Al Tribunale di Caltanissetta, durante l’udienza di ieri relativa al procedimento contro i 3 poliziotti, Mario Bo, Fabrizio Mattei e Michele Ribaudo, accusati di aver depistato le indagini forzando le confessioni del falso pentito, Vincenzo Scarantino ha risposto ai legali di aver subìto pressioni mentre era detenuto nel carcere sull’isola di Pianosa. Come riporta Il Fatto Quotidiano, il falso pentito ha rivelato: “Loro attraverso me volevano che nascessero altri pentiti. Per me è stato insopportabile soggiacere a queste torture. Mi convinsi a collaborare con gli inquirenti a causa del terrorismo psicologico che subivo in carcere a Pianosa. Tutto il terrorismo che mi hanno fatto, non solo mentale ma anche fisico. E’ stato un cumulo di tante cose“.

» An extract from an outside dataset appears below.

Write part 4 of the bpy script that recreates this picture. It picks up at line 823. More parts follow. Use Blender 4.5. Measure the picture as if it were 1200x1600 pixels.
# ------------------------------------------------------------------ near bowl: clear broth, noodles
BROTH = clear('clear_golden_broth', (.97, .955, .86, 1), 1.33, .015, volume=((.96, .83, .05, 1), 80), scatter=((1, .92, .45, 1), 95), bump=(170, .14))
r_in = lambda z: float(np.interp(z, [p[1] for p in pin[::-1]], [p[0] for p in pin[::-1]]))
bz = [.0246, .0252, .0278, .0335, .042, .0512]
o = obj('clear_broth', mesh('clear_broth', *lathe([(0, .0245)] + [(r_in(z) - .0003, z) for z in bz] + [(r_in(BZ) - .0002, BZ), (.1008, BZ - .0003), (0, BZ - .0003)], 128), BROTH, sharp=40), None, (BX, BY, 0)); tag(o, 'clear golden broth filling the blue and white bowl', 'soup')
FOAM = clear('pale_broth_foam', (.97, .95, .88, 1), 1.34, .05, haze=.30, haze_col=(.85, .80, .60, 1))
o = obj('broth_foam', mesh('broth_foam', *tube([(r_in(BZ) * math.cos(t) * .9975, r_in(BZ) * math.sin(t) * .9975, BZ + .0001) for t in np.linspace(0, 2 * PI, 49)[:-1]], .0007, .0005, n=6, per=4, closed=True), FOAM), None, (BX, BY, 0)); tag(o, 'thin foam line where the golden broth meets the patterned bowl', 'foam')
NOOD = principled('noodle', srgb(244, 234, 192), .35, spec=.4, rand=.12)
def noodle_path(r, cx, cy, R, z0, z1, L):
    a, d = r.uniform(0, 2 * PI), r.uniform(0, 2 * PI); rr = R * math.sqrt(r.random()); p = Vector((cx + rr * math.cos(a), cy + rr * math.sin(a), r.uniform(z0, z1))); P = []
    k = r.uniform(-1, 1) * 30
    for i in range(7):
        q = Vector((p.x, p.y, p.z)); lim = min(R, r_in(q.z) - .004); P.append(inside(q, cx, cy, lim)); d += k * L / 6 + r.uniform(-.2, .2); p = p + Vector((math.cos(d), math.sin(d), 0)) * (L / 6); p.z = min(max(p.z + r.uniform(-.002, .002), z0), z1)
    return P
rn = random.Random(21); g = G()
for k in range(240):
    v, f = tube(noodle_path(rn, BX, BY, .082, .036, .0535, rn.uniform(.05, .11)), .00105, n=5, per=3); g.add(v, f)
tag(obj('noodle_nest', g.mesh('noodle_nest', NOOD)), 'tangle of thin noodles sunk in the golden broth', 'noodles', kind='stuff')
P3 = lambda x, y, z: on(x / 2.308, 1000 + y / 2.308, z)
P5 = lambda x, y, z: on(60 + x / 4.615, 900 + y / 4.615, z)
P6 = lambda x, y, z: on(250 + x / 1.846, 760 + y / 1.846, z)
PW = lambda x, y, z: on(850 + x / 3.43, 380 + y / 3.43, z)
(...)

Ma, purtroppo, stando a quanto riporta Adnkronos, una delle 19 bobine archiviata con la scritta “Pianosa” che forse avrebbe potuto svelare queste presunte pressioni subite da Vincenzo Scarantino è stata riavvolta male e ieri il Racis dei Carabinieri non ha potuto estrapolarne il contenuto, per cui adesso si dovrebbe tentare di recuperarla. Una simile circostanza si è verificata con il video di 8 mm che era stato conservato con il titolo “Pianosa Island” del quale non è stato possibile verificare “il contenuto per mancanza, allo stato, di idonea strumentazione“.

Scarantino non risponde alle domande sui due pm

Ieri, tra le altre cose, al falso pentito Vincenzo Scarantino sono state poste anche molte domande sul ruolo dei due pm della procura di Caltanissetta che condussero il primo filone di indagine, Annamaria Palma e Carmelo Petralia, accusati di calunnia aggravata in concorso per aver collaborato nel depistaggio delle indagini sull’attentato in cui morì Paolo Borsellino.

Come riporta Adnkronos, il falso pentito si è rifiutato di rispondere alle domande sul loro ruolo poste dall’avvocato di uno dei 3 poliziotti imputati: “Avvocato, mi avvalgo della facoltà di non rispondere sulle domande dei magistrati. Punto e basta!“. Proprio i due pm avevano garantito sull’attendibilità di Vincenzo Scarantino in qualità di collaboratore di giustizia, nonostante fosse stato congedato dal servizio militare nel 1986 perché “neurolabile, come è emerso grazie a un documento presentato dall’avvocato Rosalba Di Gregorio di 3 delle 9 persone condannate ingiustamente a causa delle confessioni del falso pentito.